Opening the Black Box of Decision-Making

It’s no wonder people can be cynical about the value of stakeholder engagement. They submit their ideas and never see them again.

We’re getting better at engaging people, better at assuring them their input matters, better perhaps at telling them their input is being considered alongside other inputs, and occasionally better at telling them what was eventually decided. But the path between their input and that decision is still largely shrouded in mystery.

And my sense is that it happens not because we intend to be cryptic or secretive. It’s because the decision-making process is mysterious even to the decision makers.

Are you clear on who makes the decision, based on what inputs, how those inputs will be weighted and evaluated against what criteria?

We are used to doing this, at least partway, in other contexts:

In most Requests for Proposals I receive, for example, the evaluation criteria are listed, usually with a weighting out of 100. Although I might not know who’s making the decision, I know what’s important to them. I likely don’t know, however, what a ‘gold star’ would look like to them in each case. What’s worthy of 100%?

When I teach university courses, I am expected to create assessment rubrics for student assignments. There, I provide details on what I am looking for and what a “Level 4” standard of achievement is on a four-point scale. Students know that the decision on marks is mine to make.
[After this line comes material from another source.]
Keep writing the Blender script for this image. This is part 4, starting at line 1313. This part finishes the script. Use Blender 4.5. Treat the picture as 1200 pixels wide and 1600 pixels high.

They may not know, however, how heavily I weight each element of the rubric in assigning the final grade.

In community planning, resident input is usually combined with the findings of various technical reports, filtered through legislation and other pre-existing policies, measured against a budget, mixed in with a bunch of precedents, habits, assumptions, intuition, preferences and politics and voila — out pops a strategy.

As a facilitator, part of my job as making that unconscious mess of factors more deliberate and explicit — first for decision-makers and then for the people their decisions affect.

Is your decision-making process “out loud” and “on purpose?” Your stakeholders’ engagement, including yours, will be higher and more meaningful if so.